Ma la lezione di economia domestico/ministeriale non interessa la platea: il siparietto delle casse vuote ha già avuto troppe repliche. C'è bisogno di nuovi modelli e il ministro Gelmini si rifà a «quegli istituti paritari che spendono meno degli statali ottenendo risultati migliori». Da questa esperienza nasce la proposta di «vedere un giorno tutte le scuole - paritarie o statali - trasformate in fondazioni». Un passo verso l'autonomia di governance e la sussidiarietà a costo «del dimagrimento del ministero». E se nessuno parla di privatizzazione, comunque si fa un passo verso lo svecchiamento di una scuola italiana che - se per la primaria è al sesto posto in Europa - per quanto riguarda medie e soprattutto superiori è in coda a ogni classifica, come denunciato anche dall'ex ministro di centrosinistra Tullio De Mauro. Lo stesso che dalle colonne del Corriere della Sera ha difeso il ministro.

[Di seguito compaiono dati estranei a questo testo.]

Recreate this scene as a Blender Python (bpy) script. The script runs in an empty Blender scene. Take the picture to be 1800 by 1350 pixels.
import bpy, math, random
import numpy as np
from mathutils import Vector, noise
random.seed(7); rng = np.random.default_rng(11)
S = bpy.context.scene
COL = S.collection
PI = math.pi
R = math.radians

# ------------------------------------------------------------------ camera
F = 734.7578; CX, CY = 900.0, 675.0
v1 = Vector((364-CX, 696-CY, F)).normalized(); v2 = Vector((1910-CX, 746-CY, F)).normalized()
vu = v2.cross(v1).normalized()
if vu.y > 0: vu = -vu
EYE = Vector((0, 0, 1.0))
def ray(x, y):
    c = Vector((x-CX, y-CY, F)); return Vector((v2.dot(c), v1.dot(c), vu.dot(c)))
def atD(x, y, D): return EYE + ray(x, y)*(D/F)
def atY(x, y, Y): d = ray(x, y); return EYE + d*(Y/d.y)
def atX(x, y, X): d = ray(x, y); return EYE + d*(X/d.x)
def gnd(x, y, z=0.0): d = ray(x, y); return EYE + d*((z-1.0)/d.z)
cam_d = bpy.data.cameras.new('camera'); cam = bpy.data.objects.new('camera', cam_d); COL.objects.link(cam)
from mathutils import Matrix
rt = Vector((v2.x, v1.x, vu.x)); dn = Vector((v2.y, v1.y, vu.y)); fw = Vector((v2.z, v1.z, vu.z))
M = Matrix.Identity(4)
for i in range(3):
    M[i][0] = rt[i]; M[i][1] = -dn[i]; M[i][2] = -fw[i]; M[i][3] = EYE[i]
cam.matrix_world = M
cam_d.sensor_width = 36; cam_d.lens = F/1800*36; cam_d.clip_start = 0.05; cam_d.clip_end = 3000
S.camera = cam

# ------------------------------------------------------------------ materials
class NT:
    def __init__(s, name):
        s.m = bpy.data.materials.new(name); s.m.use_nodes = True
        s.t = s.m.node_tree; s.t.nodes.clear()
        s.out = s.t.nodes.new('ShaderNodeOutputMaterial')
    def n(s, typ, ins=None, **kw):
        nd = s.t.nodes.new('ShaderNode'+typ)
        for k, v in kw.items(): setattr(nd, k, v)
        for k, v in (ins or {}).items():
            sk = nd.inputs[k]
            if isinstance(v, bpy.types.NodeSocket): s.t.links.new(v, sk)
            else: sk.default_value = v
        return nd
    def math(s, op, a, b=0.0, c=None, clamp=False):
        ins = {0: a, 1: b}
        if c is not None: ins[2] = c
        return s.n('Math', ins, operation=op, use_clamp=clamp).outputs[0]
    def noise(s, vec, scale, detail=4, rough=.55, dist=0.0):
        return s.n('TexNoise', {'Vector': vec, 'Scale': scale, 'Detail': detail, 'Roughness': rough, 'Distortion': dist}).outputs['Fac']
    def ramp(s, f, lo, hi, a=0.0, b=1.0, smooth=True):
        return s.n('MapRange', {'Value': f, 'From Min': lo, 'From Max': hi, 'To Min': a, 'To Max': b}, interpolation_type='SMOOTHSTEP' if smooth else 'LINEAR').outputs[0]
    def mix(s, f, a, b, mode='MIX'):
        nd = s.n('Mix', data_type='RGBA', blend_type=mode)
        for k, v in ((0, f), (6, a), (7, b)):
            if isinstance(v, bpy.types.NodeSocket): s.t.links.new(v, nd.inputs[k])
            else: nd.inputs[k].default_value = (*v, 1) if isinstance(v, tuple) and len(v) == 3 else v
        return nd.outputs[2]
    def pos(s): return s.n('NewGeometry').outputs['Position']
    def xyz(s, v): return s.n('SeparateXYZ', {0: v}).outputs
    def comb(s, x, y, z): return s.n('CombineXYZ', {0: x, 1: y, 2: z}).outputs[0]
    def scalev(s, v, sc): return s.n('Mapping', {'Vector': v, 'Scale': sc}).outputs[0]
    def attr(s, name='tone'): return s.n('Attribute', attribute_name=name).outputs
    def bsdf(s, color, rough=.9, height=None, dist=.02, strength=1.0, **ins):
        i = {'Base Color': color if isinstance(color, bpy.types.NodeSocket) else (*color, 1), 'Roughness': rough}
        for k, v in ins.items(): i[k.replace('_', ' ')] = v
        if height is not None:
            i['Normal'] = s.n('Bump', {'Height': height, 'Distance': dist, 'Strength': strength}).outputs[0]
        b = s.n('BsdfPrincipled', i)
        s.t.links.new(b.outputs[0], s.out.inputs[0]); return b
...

Chiusa una questione, se ne aprono a cascata altre, perché «la riforma dell'istruzione è una priorità del governo». Prova ne è la reintroduzione dell'educazione civica e del voto in condotta che fa media, perché «il giudizio deve tener conto dell'educazione e del comportamento». Una scelta già presente nel ddl di agosto ma che sarà convertita in decreto nel Consiglio dei ministri di oggi.

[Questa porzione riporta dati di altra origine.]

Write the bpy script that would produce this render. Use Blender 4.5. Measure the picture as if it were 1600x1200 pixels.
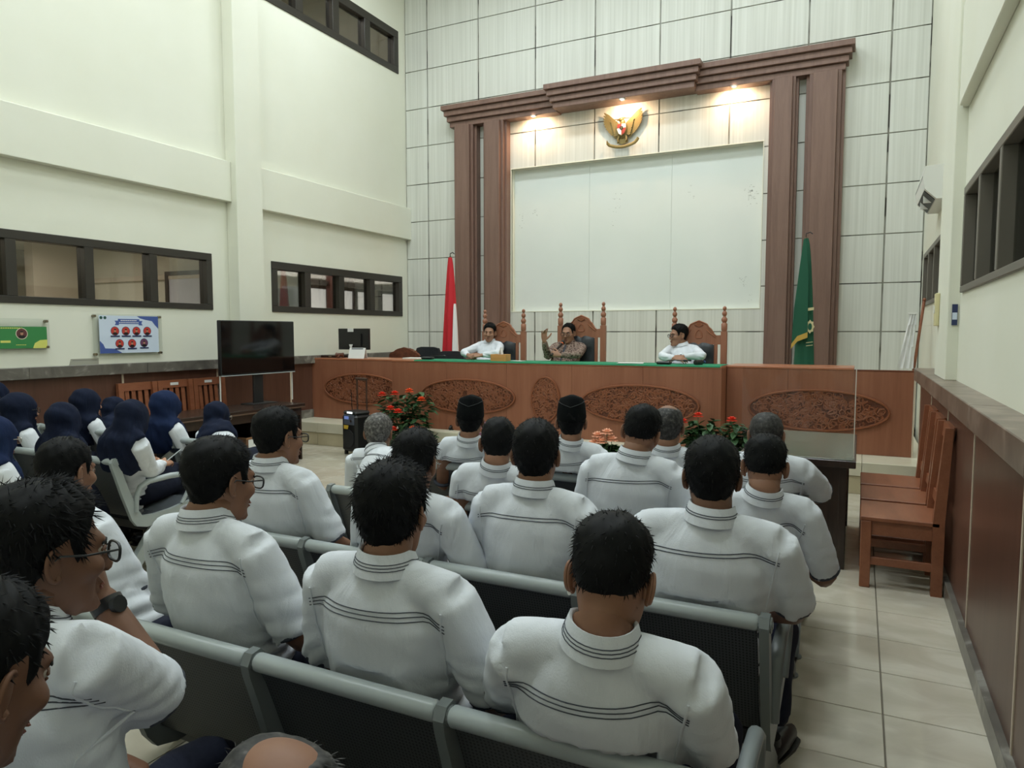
import bpy, bmesh, math, random
import numpy as np
from mathutils import Vector, Matrix
from mathutils.bvhtree import BVHTree

for _o in list(bpy.data.objects):
    bpy.data.objects.remove(_o)
SC = bpy.context.scene
COL = SC.collection
PI = math.pi
random.seed(7)

# ------------------------------------------------------------------ camera, world, lights, exposure
CAM_H = 1.6
F_PX = 1103.0
PITCH = math.atan(81 / 1103.0)
YAW = math.atan(545 / 1103.0 * math.cos(PITCH))
cam_data = bpy.data.cameras.new('camera')
cam_data.sensor_fit = 'HORIZONTAL'
cam_data.sensor_width = 36.0
cam_data.lens = 36.0 * F_PX / 1600.0
cam_data.clip_start = 0.05
cam = bpy.data.objects.new('camera', cam_data)
COL.objects.link(cam)
cam.location = (0, 0, CAM_H)
cam.rotation_euler = (PI / 2 - PITCH, 0, YAW)
SC.camera = cam

world = bpy.data.worlds.new('world')
SC.world = world
world.use_nodes = True
world.node_tree.nodes['Background'].inputs[0].default_value = (0.60, 0.66, 0.70, 1)
world.node_tree.nodes['Background'].inputs[1].default_value = 0.25

SC.view_settings.view_transform = 'Standard'
SC.view_settings.look = 'None'
SC.view_settings.gamma = 1.0
SC.view_settings.use_curve_mapping = False
SC.view_settings.exposure = 0.06

CEIL = 8.0
LAMP_W = 57.0
LAMPS = [(-5.9, 0.8), (-3.4, 0.8), (-0.9, 0.8), (-5.9, 4.4), (-3.4, 4.4), (-0.9, 4.4), (-5.9, 8.0), (-3.4, 8.0), (-0.9, 8.0)]
def area(name, loc, sx, sy, watts, col=(1, 1, 1), rot=(0, 0, 0)):
    l = bpy.data.lights.new(name, 'AREA')
    l.shape = 'RECTANGLE'; l.size = sx; l.size_y = sy; l.energy = watts; l.color = col
    o = bpy.data.objects.new(name, l); COL.objects.link(o)
    o.location = loc; o.rotation_euler = rot
    return o
for (lx, ly) in LAMPS:
    area('ceiling_lamp_light', (lx, ly, CEIL - 0.09), 1.1, 0.5, LAMP_W * (0.82 if ly < 2 else 1.0), (0.88, 0.985, 1.04))
# area lights added to brighten the rooms behind the glass, without fixtures
area('office_fill_light', (-9.6, 4.6, 2.80), 1.6, 3.0, 75, (1, 0.97, 0.9))
area('office_fill_light', (-9.8, 11.5, 2.80), 2.4, 6.0, 260, (1, 0.98, 0.95))
area('gallery_fill_light', (-9.4, 8.4, 7.9), 1.4, 2.0, 95, (1, 0.93, 0.86))

# camera maths for placing things along a sight line of the photograph
_F = np.array([-math.sin(YAW) * math.cos(PITCH), math.cos(YAW) * math.cos(PITCH), -math.sin(PITCH)])
_R = np.array([math.cos(YAW), math.sin(YAW), 0.0])
_U = np.cross(_R, _F)
def sight(u, v):
    d = _F + _R * (u - 800) / F_PX + _U * (600 - v) / F_PX
    return d
def at_y(u, v, y):
    d = sight(u, v); return np.array([0, 0, CAM_H]) + d * (y / d[1])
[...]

Il dialogo intanto prosegue e i punti di contatto con l'opposizione sono molti. Innanzitutto sui meccanismi di dote, voucher o crediti d'imposta, cioè quelle facilitazioni economiche che gli enti locali corrisponderanno alle famiglie per consentire loro di scegliere senza pregiudiziali tra scuole statali e non. E sempre con un occhio alle spese dei genitori, altra comunità di intenti si registra sul caro libri: «Spesso non c'è motivo di rieditare i libri di testo e trovo positivo l'intervento dell'Authority che ha denunciato lo sforamento dei tetti di spesa - afferma la Gelmini -. Stiamo pensando di proporre che almeno gli eserciziari siano disponibili in internet». Anche se il digital-divide è ancora una discriminante e la spesa per i toner delle stampanti rischiano di annullare il beneficio. Stessa opinione favorevole Garavaglia e Gelmini la mostrano sull'abolizione del valore legale del titolo di studio, che però «non è una priorità».

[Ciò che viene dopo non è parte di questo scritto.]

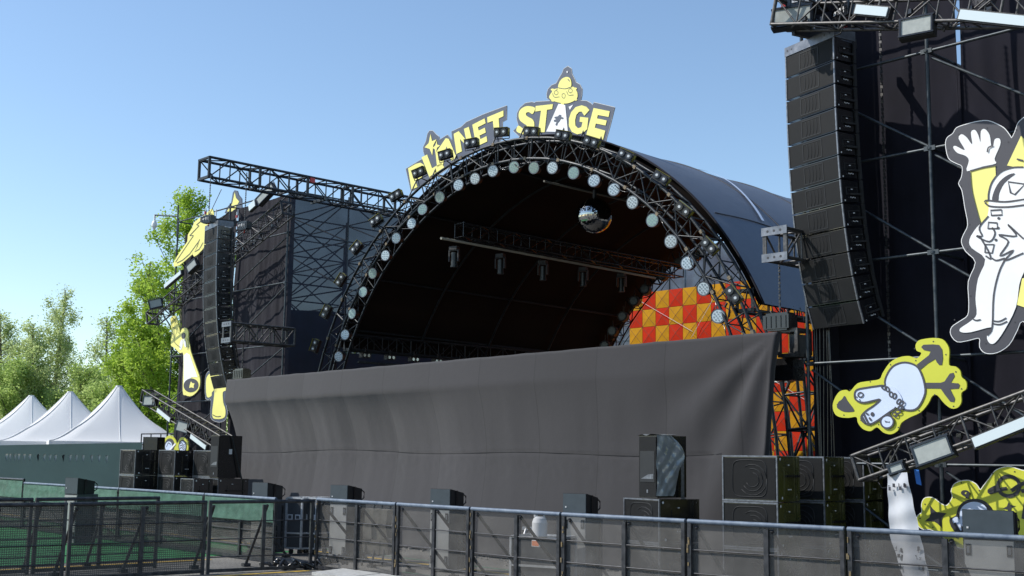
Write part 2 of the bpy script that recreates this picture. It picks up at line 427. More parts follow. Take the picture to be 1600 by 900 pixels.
def drape():
    mb = MB(); NX, NZ = 280, 96; DT = -.9
    s0, _, zl = TT(355, 593, DT); s1, _, zr = TT(1215, 517, DT)
    vs = []
    def fold(x, k): return mnoise.noise(Vector((x, k, 3.1)))
    def sst(x): x = max(0, min(1, x)); return x * x * (3 - 2 * x)
    for j in range(NZ + 1):
        v = j / NZ
        v = .16 * (v / .12) if v < .12 else .16 + .84 * (v - .12) / .88
        for i in range(NX + 1):
            uu = i / NX; s = s0 + (s1 - s0) * uu
            lip = 1 - sst((uu - .30) / .55)                     # the stiff fascia band fades out towards the near end
            ztop = zl + (zr - zl) * uu - .008 * abs(sin(uu * 33)) - .005 * abs(sin(uu * 81))
            z = ztop * (1 - v) + .03 * v
            dz = ztop - z
            band = .56
            out = .05 * min(1, dz / band)
            if dz > band:
                q = (dz - band)
                out -= (.72 * lip + .08 * (1 - lip)) * (1 - math.exp(-q / 1.05)) - (.75 * lip + .25 * (1 - lip)) * (max(0, q - 1.1) / 2.3) ** 1.35
            below = sst((dz - band * .8) / 1.0)
            out += below * (.05 * fold(s * .45, .3 + z * .08) + .010 * fold(s * 1.5 + z * .10, 5) + .006 * fold(s * 3.7, z * .2))
            ph = (s * .62) % 1.0                                # sewn widths: each hangs as a shallow belly between seams
            out += below * .012 * sin(pi * ph) + .005 * sin(pi * ph)
            rx = s1 - s; rr = hypot(rx, dz + .02); an = atan2(dz, max(rx, 1e-3))
            if rx < 3.8: out += .05 * (1 - rx / 3.8) * min(1, rr / 1.4) * sin(an * 12) * min(1, an * 2)
            seam = 2.02 + .035 * sin(s * .9) * 1.0 - .05 * abs(sin(s * .31))
            out -= .022 * math.exp(-((z - seam) / .022) ** 2) * (1 if uu < .93 else 0)
            out += .006 * fold(s * 7 + z * 6, z * 5 - s * 3) * math.exp(-((z - seam + .2) / .35) ** 2)
            k = max(0, (uu - .90) / .10)
            ss = s - .42 * (dz / 3.8) ** .8 * k
            vs.append((ss, DT - out, z))
    seam_pts = []
    for i in range(0, int(NX * .95), 2):
        x_ = s0 + (s1 - s0) * i / NX; zs = 2.02 + .035 * sin(x_ * .9) - .05 * abs(sin(x_ * .31))
        j = min(range(NZ + 1), key=lambda q: abs(vs[q * (NX + 1) + i][2] - zs)); q0 = vs[j * (NX + 1) + i]; q1 = vs[max(0, min(NZ, j + (1 if q0[2] > zs else -1))) * (NX + 1) + i]
        f_ = (q0[2] - zs) / (q0[2] - q1[2]) if abs(q0[2] - q1[2]) > 1e-6 else 0
        seam_pts.append((q0[0] + (q1[0] - q0[0]) * f_, q0[1] + (q1[1] - q0[1]) * f_ - .002, zs))
    fs = []
    for j in range(NZ):
        for i in range(NX):
            a = j * (NX + 1) + i
            fs.append((a, a + NX + 1, a + NX + 2, a + 1))
    k = len(vs)
    for j in range(NZ + 1):                                     # narrow turned edge at the near end
        x = vs[j * (NX + 1) + NX]; vs.append((x[0] - .04, x[1] + .16, x[2] - .02))
    for j in range(NZ): fs.append((j * (NX + 1) + NX, (j + 1) * (NX + 1) + NX, k + j + 1, k + j))
    k2 = len(vs)
    for i in range(NX + 1): x = vs[i]; vs.append((x[0], x[1] + .3, x[2] + .005))
    for i in range(NX): fs.append((i, i + 1, k2 + i + 1, k2 + i))
    mb.add(vs, fs, True)
    dm = M['drape']; n = dm.node_tree; L = n.links      # faint sewn panels and horizontal seam
    b = n.nodes["Principled BSDF"]; tc = n.nodes.new("ShaderNodeTexCoord"); sp = n.nodes.new("ShaderNodeSeparateXYZ")
    L.new(tc.outputs["Object"], sp.inputs[0])
    def rampline(src, freq, w, lo):
        mu = n.nodes.new("ShaderNodeMath"); mu.operation = 'MULTIPLY'; mu.inputs[1].default_value = freq; L.new(src, mu.inputs[0])
        fr = n.nodes.new("ShaderNodeMath"); fr.operation = 'FRACT'; L.new(mu.outputs[0], fr.inputs[0])
        mr = n.nodes.new("ShaderNodeMapRange"); mr.inputs["From Min"].default_value = 0; mr.inputs["From Max"].default_value = w
        mr.inputs["To Min"].default_value = lo; mr.inputs["To Max"].default_value = 1; L.new(fr.outputs[0], mr.inputs[0]); return mr.outputs[0]
    wn = n.nodes.new("ShaderNodeTexWhiteNoise"); wn.noise_dimensions = '1D'
    mu = n.nodes.new("ShaderNodeMath"); mu.operation = 'MULTIPLY'; mu.inputs[1].default_value = .62; L.new(sp.outputs[0], mu.inputs[0])
    fl = n.nodes.new("ShaderNodeMath"); fl.operation = 'FLOOR'; L.new(mu.outputs[0], fl.inputs[0]); L.new(fl.outputs[0], wn.inputs["W"])
    mr = n.nodes.new("ShaderNodeMapRange"); mr.inputs["To Min"].default_value = .80; mr.inputs["To Max"].default_value = 1.16; L.new(wn.outputs[0], mr.inputs[0])
    p1 = n.nodes.new("ShaderNodeMath"); p1.operation = 'MULTIPLY'; L.new(mr.outputs[0], p1.inputs[0]); L.new(rampline(sp.outputs[0], .62, .02, .5), p1.inputs[1])
    cr = [x for x in n.nodes if x.type == 'VALTORGB'][0]
    vm = n.nodes.new("ShaderNodeVectorMath"); vm.operation = 'SCALE'; L.new(cr.outputs[0], vm.inputs[0]); L.new(p1.outputs[0], vm.inputs["Scale"])
    L.new(vm.outputs[0], b.inputs["Base Color"])
    o = solo(mb, 'stage_drape', dm, 'wide dark grey cloth draped over the stage front below the arch', 'drape', (0, 0, 0))
    sm_ = MB(); sm_.path(seam_pts, .006, 5); sm_.build('seam', mat('seam_thread', (.012, .012, .013), .9), o)
drape()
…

Capitolo a parte, infine, lo meritano loro, gli insegnanti. Rimessi in discussione dai numeri al meccanismo di assunzione. Le stime parlano di 110mila insegnanti in meno, ma «il 30% dei risparmi sarà utilizzato per premiare i docenti più meritevoli». Meccanismi di meritocrazia anche per le carriere («basta con gli avanzamenti per anzianità») e i praticantati allo studio per sostituire le Ssis, le scuole di abilitazione all’insegnamento per le quali il ministro ha proposto una moratoria. Fino al nodo del «contratto separato per gli insegnanti». Una materia ostica.

In cui solo una secchiona può riuscire.